Exercise details — Set down the data below without change, skipping the pictures it holds.

Material provided —
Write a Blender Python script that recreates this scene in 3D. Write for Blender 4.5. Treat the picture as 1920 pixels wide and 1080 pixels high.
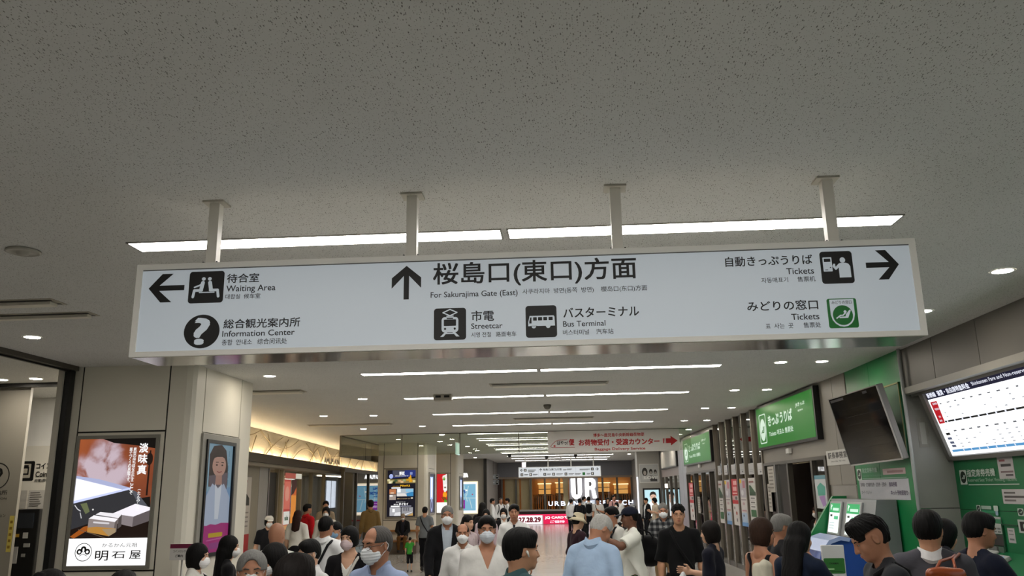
import bpy, bmesh, math, random
import numpy as np
from mathutils import Vector, Matrix

for _o in list(bpy.data.objects):
    bpy.data.objects.remove(_o)
SC = bpy.context.scene
COL = SC.collection
random.seed(7)

# ------------------------------------------------------------------ camera
CAM_R = Vector((0.9976211, 0.0669793, -0.0163070))
CAM_U = Vector((0.0319225, -0.2392008, 0.9704452))
CAM_F = Vector((-0.0610991, 0.9686572, 0.2407699))
CAM_H = 1.95
_cam = bpy.data.cameras.new('camera')
_cam.sensor_width = 36.0
_cam.lens = 1539.2878 / 1920.0 * 36.0
_cam.clip_start = 0.05
_cam.clip_end = 300
cam = bpy.data.objects.new('camera', _cam)
COL.objects.link(cam)
_m = Matrix((CAM_R, CAM_U, -CAM_F)).transposed().to_4x4()
_m.translation = (0, 0, CAM_H)
cam.matrix_world = _m
SC.camera = cam

# ------------------------------------------------------------------ world, exposure
w = bpy.data.worlds.new('world')
SC.world = w
w.use_nodes = True
w.node_tree.nodes['Background'].inputs[0].default_value = (0.72, 0.70, 0.66, 1)
w.node_tree.nodes['Background'].inputs[1].default_value = 0.10
SC.view_settings.view_transform = 'Standard'
SC.view_settings.look = 'None'
SC.view_settings.gamma = 1
SC.view_settings.exposure = 0.14
SC.view_settings.use_curve_mapping = False
try:
    SC.cycles.max_bounces = 7
    SC.cycles.diffuse_bounces = 4
    SC.cycles.glossy_bounces = 4
    SC.cycles.transmission_bounces = 6
    SC.cycles.transparent_max_bounces = 12
    SC.cycles.caustics_reflective = False
    SC.cycles.caustics_refractive = False
    SC.cycles.sample_clamp_indirect = 6.0
except Exception:
    pass
STRIP_E = 22.0        # ceiling strip lights
DOWN_E = 130.0         # round downlights
PRINT_E = 0.85        # back-lit prints

CEIL = 3.70

# ------------------------------------------------------------------ materials
def lin(c):
    if isinstance(c, str):
        c = c.lstrip('#')
        c = [int(c[i:i + 2], 16) / 255 for i in (0, 2, 4)]
    return tuple(x / 12.92 if x <= 0.04045 else ((x + 0.055) / 1.055) ** 2.4 for x in c)

_MATS = {}

def mat(color, rough=0.55, metal=0.0, emit=0.0, var=0.06, scale=6.0, spec=0.5, bump=0.0, bscale=80.0, coat=0.0, sheen=0.0):
    """procedural surface: a noise-varied base colour (or emitter)"""
    key = (str(color), rough, metal, emit, var, scale, spec, bump, bscale, coat, sheen)
    if key in _MATS:
        return _MATS[key]
    m = bpy.data.materials.new('surface_%d' % len(_MATS))
    m.use_nodes = True
    nt = m.node_tree
    b = nt.nodes['Principled BSDF']
    c = lin(color)
    if emit > 0:
        b.inputs['Base Color'].default_value = (0.02, 0.02, 0.02, 1)
        b.inputs['Roughness'].default_value = 0.35
        b.inputs['Specular IOR Level'].default_value = 0.12
        b.inputs['Emission Color'].default_value = (*c, 1)
        b.inputs['Emission Strength'].default_value = emit
    else:
        tc = nt.nodes.new('ShaderNodeTexCoord')
        n = nt.nodes.new('ShaderNodeTexNoise')
        n.inputs['Scale'].default_value = scale
        n.inputs['Detail'].default_value = 3
        nt.links.new(tc.outputs['Object'], n.inputs['Vector'])
        mx = nt.nodes.new('ShaderNodeMix')
        mx.data_type = 'RGBA'
        nt.links.new(n.outputs['Fac'], mx.inputs[0])
        mx.inputs[6].default_value = (*[x * (1 - var) for x in c], 1)
        mx.inputs[7].default_value = (*[min(1, x * (1 + var)) for x in c], 1)
        nt.links.new(mx.outputs[2], b.inputs['Base Color'])
        b.inputs['Roughness'].default_value = rough
        b.inputs['Metallic'].default_value = metal
        b.inputs['Specular IOR Level'].default_value = spec
        b.inputs['Coat Weight'].default_value = coat
        b.inputs['Sheen Weight'].default_value = sheen
        if bump > 0:
            n2 = nt.nodes.new('ShaderNodeTexNoise')
            n2.inputs['Scale'].default_value = bscale
            n2.inputs['Detail'].default_value = 4
            nt.links.new(tc.outputs['Object'], n2.inputs['Vector'])
            bp = nt.nodes.new('ShaderNodeBump')
            bp.inputs['Strength'].default_value = bump
            bp.inputs['Distance'].default_value = 0.02
            nt.links.new(n2.outputs['Fac'], bp.inputs['Height'])
            nt.links.new(bp.outputs['Normal'], b.inputs['Normal'])
    _MATS[key] = m
    return m

def glow(color, e=None):
    return mat(color, emit=PRINT_E if e is None else e)

def node_mat(name):
    m = bpy.data.materials.new(name)
    m.use_nodes = True
    return m, m.node_tree, m.node_tree.nodes['Principled BSDF']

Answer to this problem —
Write a Blender Python script that recreates this scene in 3D. Write for Blender 4.5. Treat the picture as 1920 pixels wide and 1080 pixels high.
import bpy, bmesh, math, random
import numpy as np
from mathutils import Vector, Matrix

for _o in list(bpy.data.objects):
    bpy.data.objects.remove(_o)
SC = bpy.context.scene
COL = SC.collection
random.seed(7)

# ------------------------------------------------------------------ camera
CAM_R = Vector((0.9976211, 0.0669793, -0.0163070))
CAM_U = Vector((0.0319225, -0.2392008, 0.9704452))
CAM_F = Vector((-0.0610991, 0.9686572, 0.2407699))
CAM_H = 1.95
_cam = bpy.data.cameras.new('camera')
_cam.sensor_width = 36.0
_cam.lens = 1539.2878 / 1920.0 * 36.0
_cam.clip_start = 0.05
_cam.clip_end = 300
cam = bpy.data.objects.new('camera', _cam)
COL.objects.link(cam)
_m = Matrix((CAM_R, CAM_U, -CAM_F)).transposed().to_4x4()
_m.translation = (0, 0, CAM_H)
cam.matrix_world = _m
SC.camera = cam

# ------------------------------------------------------------------ world, exposure
w = bpy.data.worlds.new('world')
SC.world = w
w.use_nodes = True
w.node_tree.nodes['Background'].inputs[0].default_value = (0.72, 0.70, 0.66, 1)
w.node_tree.nodes['Background'].inputs[1].default_value = 0.10
SC.view_settings.view_transform = 'Standard'
SC.view_settings.look = 'None'
SC.view_settings.gamma = 1
SC.view_settings.exposure = 0.14
SC.view_settings.use_curve_mapping = False
try:
    SC.cycles.max_bounces = 7
    SC.cycles.diffuse_bounces = 4
    SC.cycles.glossy_bounces = 4
    SC.cycles.transmission_bounces = 6
    SC.cycles.transparent_max_bounces = 12
    SC.cycles.caustics_reflective = False
    SC.cycles.caustics_refractive = False
    SC.cycles.sample_clamp_indirect = 6.0
except Exception:
    pass
STRIP_E = 22.0        # ceiling strip lights
DOWN_E = 130.0         # round downlights
PRINT_E = 0.85        # back-lit prints

CEIL = 3.70

# ------------------------------------------------------------------ materials
def lin(c):
    if isinstance(c, str):
        c = c.lstrip('#')
        c = [int(c[i:i + 2], 16) / 255 for i in (0, 2, 4)]
    return tuple(x / 12.92 if x <= 0.04045 else ((x + 0.055) / 1.055) ** 2.4 for x in c)

_MATS = {}

def mat(color, rough=0.55, metal=0.0, emit=0.0, var=0.06, scale=6.0, spec=0.5, bump=0.0, bscale=80.0, coat=0.0, sheen=0.0):
    """procedural surface: a noise-varied base colour (or emitter)"""
    key = (str(color), rough, metal, emit, var, scale, spec, bump, bscale, coat, sheen)
    if key in _MATS:
        return _MATS[key]
    m = bpy.data.materials.new('surface_%d' % len(_MATS))
    m.use_nodes = True
    nt = m.node_tree
    b = nt.nodes['Principled BSDF']
    c = lin(color)
    if emit > 0:
        b.inputs['Base Color'].default_value = (0.02, 0.02, 0.02, 1)
        b.inputs['Roughness'].default_value = 0.35
        b.inputs['Specular IOR Level'].default_value = 0.12
        b.inputs['Emission Color'].default_value = (*c, 1)
        b.inputs['Emission Strength'].default_value = emit
    else:
        tc = nt.nodes.new('ShaderNodeTexCoord')
        n = nt.nodes.new('ShaderNodeTexNoise')
        n.inputs['Scale'].default_value = scale
        n.inputs['Detail'].default_value = 3
        nt.links.new(tc.outputs['Object'], n.inputs['Vector'])
        mx = nt.nodes.new('ShaderNodeMix')
        mx.data_type = 'RGBA'
        nt.links.new(n.outputs['Fac'], mx.inputs[0])
        mx.inputs[6].default_value = (*[x * (1 - var) for x in c], 1)
        mx.inputs[7].default_value = (*[min(1, x * (1 + var)) for x in c], 1)
        nt.links.new(mx.outputs[2], b.inputs['Base Color'])
        b.inputs['Roughness'].default_value = rough
        b.inputs['Metallic'].default_value = metal
        b.inputs['Specular IOR Level'].default_value = spec
        b.inputs['Coat Weight'].default_value = coat
        b.inputs['Sheen Weight'].default_value = sheen
        if bump > 0:
            n2 = nt.nodes.new('ShaderNodeTexNoise')
            n2.inputs['Scale'].default_value = bscale
            n2.inputs['Detail'].default_value = 4
            nt.links.new(tc.outputs['Object'], n2.inputs['Vector'])
            bp = nt.nodes.new('ShaderNodeBump')
            bp.inputs['Strength'].default_value = bump
            bp.inputs['Distance'].default_value = 0.02
            nt.links.new(n2.outputs['Fac'], bp.inputs['Height'])
            nt.links.new(bp.outputs['Normal'], b.inputs['Normal'])
    _MATS[key] = m
    return m

def glow(color, e=None):
    return mat(color, emit=PRINT_E if e is None else e)

def node_mat(name):
    m = bpy.data.materials.new(name)
    m.use_nodes = True
    return m, m.node_tree, m.node_tree.nodes['Principled BSDF']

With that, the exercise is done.